My friends, my family and Fabrice helped me enormously, each in their turn, each in their own way (most of the time without knowing it), at different times of my life. Their love, tolerance, their total lack of judgment were a great help to me. And over the years, without realizing it, I finally felt comfortable with this, felt good being gay.
Homosexuality is not repressed here. So that homosexuals are never troubled. So we can live our homosexuality freely. There are a small handful of gay or gay friendly places, that are easy to find. In most of these places, Khmer, immigrants, tourists, men, women, gays and straights can meet all together, which I like.
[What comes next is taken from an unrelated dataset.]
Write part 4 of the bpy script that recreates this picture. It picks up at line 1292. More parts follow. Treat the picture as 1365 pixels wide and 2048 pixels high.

This freedom is, however, the privilege of immigrants. It is unfortunately not accessible to most of the Khmer currently. Very few of them have the courage to openly accept their sexual orientation. For some, the best friends (or exceptionally close family) are aware, but they do not feel ready to assume outside this private circle. For the vast majority, they hide this aspect of their life (in any case, they try somehow). Some of them have a double life: married with a wife and have children. And in parallel they try to live their gay life as they can, by going to some clubs or saunas (which remain very very discrete) or through social networks. There are some very sad stories. A 30-year-old I got a drink with, told me that no one around him was aware of his homosexuality. He did not want anyone to know. So it’s hard for him to meet men and he is absolutely not fulfilled. His ultimate dream is to leave far from Cambodia and his family in order to live normally his sexual orientation …
In a country like Cambodia, where tradition is still very strong and where homosexuality is still not acceptable for many people, the arrival of social networks and their spectacular growth are a great opportunity to some gay Khmers who can now live their homosexuality while remaining discreet.
(Advice to my younger self) Too easy to give advice after the fact! Everything I did, I did it in a certain context, in particular situations.”